Humorous drawing: 'Take a club to him' "When they burned witches in Massachusetts they flogged children in school. The enlightened New Englander has passed that period in his moral evolution. It is time California forgets the vigilance-committee days and broke its school rods.

"My children are not brought up by the rod at home, and I will not have them whipped by other people. They're neither dogs nor cattle. We treat them as humans at home, and I mean that they shall not be treated otherwise at school."

Quoth another parent, a mercantile man:

"In the first place I don't want my children whipped at all, except by their parents. Secondly, I don't want them struck on the palms, for the breaking of bones is thereby engendered. Nor do I want their ears boxed, for it is a dangerous practice, sometimes resulting in abscesses and deafness. Neither should the head be struck. There is, however, a portion of the anatomy which nature has prepared to resist chastisement, and here let the lash be applied, if it must be. No harm is done, the blood is quickened, the reversed position of the culprit is in itself sufficient humiliation, and all necessary results are thus attained."

Mrs. H. R. Harris was interviewed at her home, 1614 Sherman Street, and she was very willing to talk on the punishment question.

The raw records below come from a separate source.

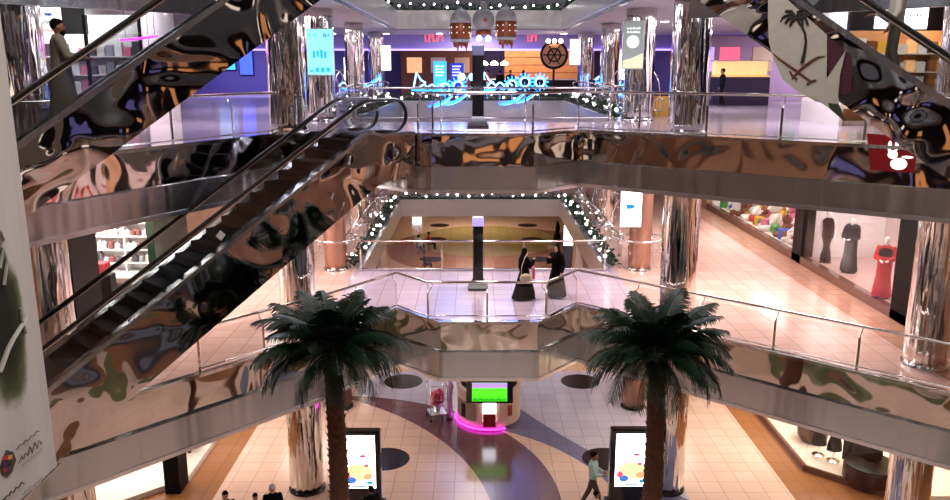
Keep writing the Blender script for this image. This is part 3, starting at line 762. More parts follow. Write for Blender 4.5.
picture(math.radians(305), math.radians(314), .45, .85, 'kiosk_red', 'red_badge')
picture(math.radians(306), math.radians(316), 1.0, 1.12, 'dark_brown', 'badge_lettering')
# flower trolley left of the kiosk
x, y = at(437, 418, 0)
root = thing('flower_trolley', 'clear wire trolley of pink flowers left of the round kiosk', 'trolley', (x, y, 0), .3)
b = MB()
for zz in (.25, .8, 1.35):
    b.tube([(-.3, -.3, zz), (.3, -.3, zz), (.3, .3, zz), (-.3, .3, zz)], .012, 6, True)
for sx in (-.3, .3):
    for sy in (-.3, .3): b.tube([(sx, sy, .08), (sx, sy, 1.35)], .014, 6)
b.build('wire_frame', 'steel_rail', root, True)
for sx in (-.3, .3):
    for sy in (-.3, .3): MB().ell((sx, sy, .05), .05, 10, 6).build('caster', 'black_soft', root, True)
b = MB(); b.box((-.3, -.3, .24), (.3, .3, .27)); b.build('tray', 'steel_light', root)
b = MB()
for k in range(60):
    c = (R.uniform(-.2, .2), R.uniform(-.2, .2), R.uniform(.55, 1.0))
    b.ell(c, (R.uniform(.05, .09),)*3, 6, 4)
b.build('pink_blossoms', mat('blossom', 'd8607c', .7, var=.4), root, True)
b = MB(); b.lathe([(.1, .27), (.16, .5), (.18, .6)], 12); b.build('basket', 'steel_light', root)
root = thing('balloon_wrap', 'bundle of clear lilac wrap between the flower trolley and the kiosk', 'wrapping', (x+.47, y-.1, 0))
b = MB(); b.lathe([(.06, 0), (.11, .3), (.08, .9), (.14, 1.3), (.05, 1.5)], 12); b.build('wrap', mat('lilac_wrap', 'c8a8d8', .2, .3), root, True)
b = MB(); b.lathe([(.1, 0), (.1, .05), (.04, .06)], 12); b.build('base', 'black_soft', root)

# column screens
def screen(px, py, w, h, Y, m, label, arab=False, group=None, tilt=0, deep=.1):
    x, z = atY(px, py, Y)
    root = thing('hanging_screen', label, 'screen', (x, Y, z), tilt, group)
    MB().bevbox((-w/2-.03, -deep/2, -h/2-.03), (w/2+.03, deep/2, h/2+.03), .02).build('frame', 'steel_light', root)
    s = MB().box((-w/2, -deep/2-.012, -h/2), (w/2, -deep/2, h/2)).build('display', m, root)
    return root, s
root, s = screen(320.5, 52, .84, 1.45, 27.25, 'screen_teal', 'tall teal lit screen on the left front column of the upper gallery')
for (a, bb, c, d, m) in ((-.25, -.2, .25, .1, 'ad_teal'), (-.36, .5, -.1, .6, 'ad_teal'), (.12, .45, .34, .62, 'ad_blue'), (-.36, -.66, .36, -.5, 'ad_teal')):
    for k in range(4): MB().box((a+(c-a)*k/4, -.07, bb+R.uniform(0, .05)), (a+(c-a)*(k+.7)/4, -.06, d-R.uniform(0, .08))).build('advert_shape', m, s)
root, s = screen(633, 45, .66, 1.5, 27.2, mat('screen_grey', '8c9490', .4, emit='8c9690', es=.35), 'grey green hanging sign with a white round emblem on the right front column')
def ringp(cx, cz, r, n=20): return [(cx+r*math.cos(2*PI*k/n), cz+r*math.sin(2*PI*k/n)) for k in range(n)]
mat('sign_white', 'e6e8e4', .5, emit='e6f0ea', es=.8)
MB().prism(ringp(-.02, .1, .2), -.072, -.06, 'y').build('emblem', 'sign_white', s)
MB().tube([(.13*math.cos(a)-.02, -.078, .1+.13*math.sin(a)) for a in [k*PI/8 for k in range(14)]], .015, 5).build('emblem_line', 'screen_grey', s)
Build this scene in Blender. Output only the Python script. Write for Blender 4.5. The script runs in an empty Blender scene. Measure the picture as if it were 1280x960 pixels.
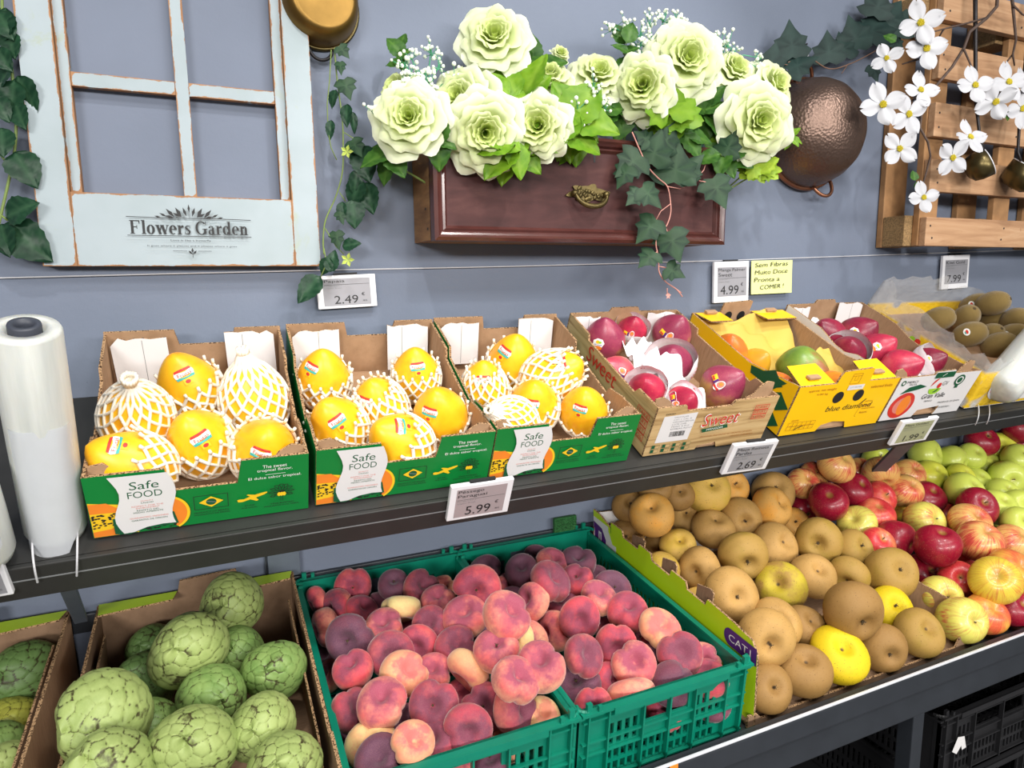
import bpy, bmesh, math, random
from math import sin, cos, pi, sqrt, radians, atan2, hypot
from mathutils import Vector, Matrix, Euler
random.seed(7)
SC = bpy.context.scene
COL = SC.collection

# ---------------------------------------------------------------- camera
F_PX = 835.0
PITCH, YAW, ROLL = radians(8.7), radians(24.1), radians(-0.63)
EYE = Vector((0, -1.25, 1.50))
FW = Vector((sin(YAW)*cos(PITCH), cos(YAW)*cos(PITCH), -sin(PITCH)))
_r = Vector((cos(YAW), -sin(YAW), 0)); _u = _r.cross(FW)
RT = _r*cos(ROLL) + _u*sin(ROLL)
UP = -_r*sin(ROLL) + _u*cos(ROLL)
cd = bpy.data.cameras.new('camera'); cam = bpy.data.objects.new('camera', cd); COL.objects.link(cam)
cd.sensor_fit = 'HORIZONTAL'; cd.sensor_width = 36; cd.lens = 36*F_PX/1280; cd.clip_start = 0.02
cam.matrix_world = Matrix(((RT.x, UP.x, -FW.x, EYE.x), (RT.y, UP.y, -FW.y, EYE.y), (RT.z, UP.z, -FW.z, EYE.z), (0, 0, 0, 1)))
SC.camera = cam

# ---------------------------------------------------------------- light and exposure
vs = SC.view_settings
vs.view_transform = 'Standard'; vs.look = 'None'; vs.gamma = 1; vs.use_curve_mapping = False
vs.exposure = -0.25
w = bpy.data.worlds.new('shop_air'); SC.world = w; w.use_nodes = True
w.node_tree.nodes['Background'].inputs[0].default_value = (0.95, 0.97, 1.0, 1)
w.node_tree.nodes['Background'].inputs[1].default_value = 0.22
def area(name, loc, aim, sx, sy, power, col=(1, .97, .93), spread=pi):
    l = bpy.data.lights.new(name, 'AREA'); l.shape = 'RECTANGLE'; l.size = sx; l.size_y = sy; l.energy = power; l.color = col; l.spread = spread
    o = bpy.data.objects.new(name, l); COL.objects.link(o); o.location = loc
    o.rotation_euler = (Vector(aim)-Vector(loc)).to_track_quat('-Z', 'Y').to_euler()
    return o
def spot(name, loc, aim, power, ang, blend=.6, rad=.04, col=(1, .97, .93)):
    l = bpy.data.lights.new(name, 'SPOT'); l.energy = power; l.spot_size = radians(ang); l.spot_blend = blend; l.shadow_soft_size = rad; l.color = col
    o = bpy.data.objects.new(name, l); COL.objects.link(o); o.location = loc
    o.rotation_euler = (Vector(aim)-Vector(loc)).to_track_quat('-Z', 'Y').to_euler()
    return o
for xx, pw in ((-2.2, 150), (.6, 84), (2.6, 84)):
    area('ceiling_panel_light', (xx, -4.4, 2.45), (xx*.3+.5, -.2, .9), 1.5, .5, pw)
area('ceiling_panel_light', (0.4, -1.9, 2.95), (0.4, -.5, .9), 1.2, .3, 18)
area('ceiling_panel_light', (1.9, -1.9, 2.95), (1.7, -.5, .9), 1.2, .3, 18)
spot('track_spot_light', (0.0, -1.15, 2.85), (0.05, -.2, 1.05), 48, 62)
spot('track_spot_light', (0.85, -1.0, 2.85), (0.72, -.12, 1.45), 58, 58)
spot('track_spot_light', (1.65, -1.1, 2.85), (1.5, -.25, .95), 46, 60)
spot('track_spot_light', (0.55, -1.6, 2.85), (0.5, -.45, .9), 38, 60)

# ---------------------------------------------------------------- pixels to points on real planes
def ray(px, py): return FW + RT*((px-640)/F_PX) + UP*((480-py)/F_PX)
def on(px, py, P, N):
    d = ray(px, py); return EYE + d*((Vector(P)-EYE).dot(N)/d.dot(N))
def at(px, py, y): return on(px, py, (0, y, 0), Vector((0, 1, 0)))
def zdepth(p): return (Vector(p)-EYE).dot(FW)
def facing(ax, ay):
    z = sqrt(max(0, 1-ax*ax-ay*ay)); return (RT*ax - UP*ay - FW*z).normalized()

# ---------------------------------------------------------------- objects
def tag(o, label=None, cat=None, group=None, kind=None):
    for k, v in (('label', label), ('category', cat), ('group', group), ('kind', kind)):
        if v: o[k] = v
    return o
def empty(name, loc=(0, 0, 0), rot=None):
    o = bpy.data.objects.new(name, None); COL.objects.link(o); o.empty_display_size = .02; o.location = loc
    if rot is not None: o.rotation_euler = rot
    return o
def link(name, me, parent=None, loc=None, rot=None):
    o = bpy.data.objects.new(name, me); COL.objects.link(o)
    if parent is not None: o.parent = parent
    if loc is not None: o.location = loc
    if rot is not None: o.rotation_euler = rot
    return o
def copy_tree(o, parent=None):
    c = o.copy(); COL.objects.link(c)
    if parent is not None: c.parent = parent
    for ch in list(o.children): copy_tree(ch, c)
    return c
def axis_rot(d, spin=0.0):
    return (Vector(d).to_track_quat('Z', 'Y') @ Euler((0, 0, spin)).to_quaternion()).to_euler()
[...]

"I don't exactly like to have anybody, whether teacher or anybody else, punish my boy on the hands," she said, "because the hand is a very tender portion of the body and should not be injured." It takes but a slight blow to cripple one of the fingers for life, and the slight blow does not hurt the boy enough unless he does get crippled.

"Take it all in all, I prefer to have him taken across the knee and an application of elbow grease administered that he will remember for at least a week, but which will not bodily harm him".

The general verdict of all those seen is to the effect that the spanking process is far superior to the regulation strap method, but all concurred in saying that the best way of all in such matters was to leave it entirely with the teachers, who should be kept within bounds regarding the severity of the punishment inflicted by rules laid down by the Board of Education.